Sunday, April 10, 2011

BLACK SWAN (Darren Aronofsky, 2010, USA)

A young girl is devoured by her dark persona and transforms from ugly duckling into graceful swan. Darren Aronofsky’s wonderful choreography is a chiaroscuro ballet on the boundary between light and shadow; he dances between genres and his new film pirouettes between MOMMIE DEAREST and THE RED SHOES.

Nina is a very troubled young lady, stuck in an everlasting pink and frilly childhood inhabited by stuffed animals and a maniacal mother. She seeks perfection in dance, her only form of expression, but soon discovers that there is a fine line in dying for your art…and dying because of it. Nina is cold and detached, her life seemingly nothing more than work and sleep, disassociated from social contact and introspection. Her mother is an ex-dancer with an unhealthy and emotionally incestuous obsession with her only daughter, her love like barbs under the skin. When Nina lands the lead in Swan Lake, she must transform from the lovely white swan and become her doppelganger, allowing the penumbra of savage desire to eclipse the light.

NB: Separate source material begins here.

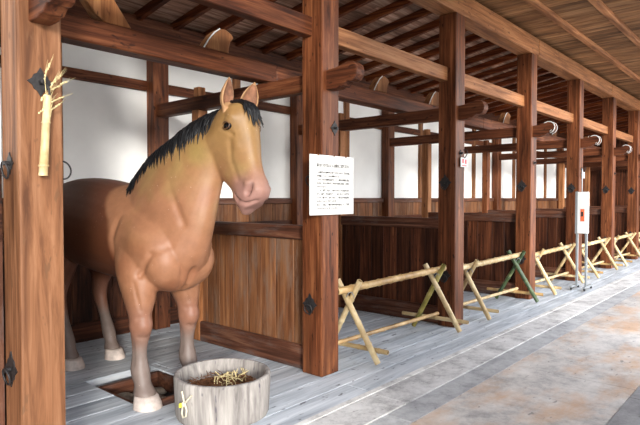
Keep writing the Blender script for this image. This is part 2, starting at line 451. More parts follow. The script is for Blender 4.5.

Aronofsky deftly blends fantasy and reality, allowing the viewer to experience the chaos of Nina’s transformation both physically and emotionally. The film detours too often towards visual absurdity but Natalie Portman’s physical performance acts as a counterbalance, though one scene is laughably absurd (and not in a good way). The film is beautifully crafted and the cinematography intimate, like a ghost that haunts her every move recording her most secret of desires. Another flaw is that it is as cold and detached as its heroine, only depicting Nina as a foil: Aronofsky fails to create a real and totally believable character, without vital insight into the tiny movements of human behavior which he so expertly accomplished in THE WRESTLER. The film is frigid though intriguing. Nina finally achieves perfection though it becomes her swan song.